Publish date15 Jun 2024 - 16:27
Story Code : 639229

Over 2,000 academics demand resignation of German education minister over repression

More than 2,000 academics have signed a letter demanding the resignation of Germany’s education minister over her attempt to sanction scholars who supported pro-Palestinian students’ right to protest.
Over 2,000 academics demand resignation of German education minister over repression
“Academics in Germany are experiencing an unprecedented attack on their fundamental rights, on the 75th anniversary of the Basic Law,” the scholars said in a statement on Friday, and underlined that recent actions taken by the ministry make Stark-Watzinger’s position as minister untenable.
“The withdrawal of funding ad personam on the basis of political statements made by researchers is contrary to the Basic Law: teaching and research are free. The internal order to examine such political sanctions is a sign of constitutional ignorance and political abuse of power,” the scholars said.
“It illustrates an increasing rift between decision-makers in the Federal Ministry of Education and Research and those who support the academic system through their research and teaching. Through its intimidating effect alone, the Minister's actions risk permanently damaging the hard-won right of academic freedom against political and state interference,” they added.
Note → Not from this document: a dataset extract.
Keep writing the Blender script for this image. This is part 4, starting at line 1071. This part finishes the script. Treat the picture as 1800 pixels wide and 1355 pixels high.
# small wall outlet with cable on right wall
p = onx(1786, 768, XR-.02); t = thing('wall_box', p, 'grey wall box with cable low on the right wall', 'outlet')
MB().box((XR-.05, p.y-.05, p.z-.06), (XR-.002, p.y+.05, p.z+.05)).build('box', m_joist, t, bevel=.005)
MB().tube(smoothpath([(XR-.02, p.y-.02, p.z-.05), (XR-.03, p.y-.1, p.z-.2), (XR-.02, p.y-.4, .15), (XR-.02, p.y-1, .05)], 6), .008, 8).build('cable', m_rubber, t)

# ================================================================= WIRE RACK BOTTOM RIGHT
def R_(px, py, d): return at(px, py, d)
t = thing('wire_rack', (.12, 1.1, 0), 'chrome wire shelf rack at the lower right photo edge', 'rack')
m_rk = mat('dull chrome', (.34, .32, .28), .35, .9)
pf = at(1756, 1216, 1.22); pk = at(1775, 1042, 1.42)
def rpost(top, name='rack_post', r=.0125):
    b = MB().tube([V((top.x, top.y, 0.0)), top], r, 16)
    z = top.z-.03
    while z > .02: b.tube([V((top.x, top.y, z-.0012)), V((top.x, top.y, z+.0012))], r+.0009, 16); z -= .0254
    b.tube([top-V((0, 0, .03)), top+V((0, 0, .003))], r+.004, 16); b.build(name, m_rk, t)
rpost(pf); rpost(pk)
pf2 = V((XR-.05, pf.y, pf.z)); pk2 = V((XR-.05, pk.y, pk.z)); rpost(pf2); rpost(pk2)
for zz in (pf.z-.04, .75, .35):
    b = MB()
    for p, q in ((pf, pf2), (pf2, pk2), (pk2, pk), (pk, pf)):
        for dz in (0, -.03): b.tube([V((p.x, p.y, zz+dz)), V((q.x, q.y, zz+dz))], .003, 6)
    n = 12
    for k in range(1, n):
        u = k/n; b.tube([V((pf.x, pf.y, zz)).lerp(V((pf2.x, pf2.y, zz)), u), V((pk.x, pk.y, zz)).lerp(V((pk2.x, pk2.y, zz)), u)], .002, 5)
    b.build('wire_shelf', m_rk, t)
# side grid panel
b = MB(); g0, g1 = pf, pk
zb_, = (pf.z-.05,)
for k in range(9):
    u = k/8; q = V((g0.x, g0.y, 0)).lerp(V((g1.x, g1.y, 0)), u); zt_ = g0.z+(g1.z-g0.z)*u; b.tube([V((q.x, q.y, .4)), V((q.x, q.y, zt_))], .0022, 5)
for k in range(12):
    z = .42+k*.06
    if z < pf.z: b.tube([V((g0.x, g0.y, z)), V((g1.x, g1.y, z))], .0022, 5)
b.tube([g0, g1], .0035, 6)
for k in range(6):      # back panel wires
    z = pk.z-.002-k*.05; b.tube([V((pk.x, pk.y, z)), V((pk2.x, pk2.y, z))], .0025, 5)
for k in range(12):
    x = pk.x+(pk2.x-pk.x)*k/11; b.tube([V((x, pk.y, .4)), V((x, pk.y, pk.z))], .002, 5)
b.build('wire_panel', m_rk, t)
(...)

On May 8, more than 300 academics from Berlin universities expressed their support for pro-Palestine protest camps on the campus of the Free University of Berlin, and defended the students’ right to demonstrate.
"Regardless of whether we agree with the specific demands of the protest camp, we stand up for our students, and defend their right to peaceful protest, which also includes the occupation of university grounds," they said.
The academics accused the university’s management of subjecting the demonstrators to “police violence.”
Media reports have revealed that a few days after this open letter, Minister Bettina Stark-Watzinger’s office initiated a legal review to examine the possibility of sanctions under civil service law and criminal law against these academics, including the option to revoke funding for their studies.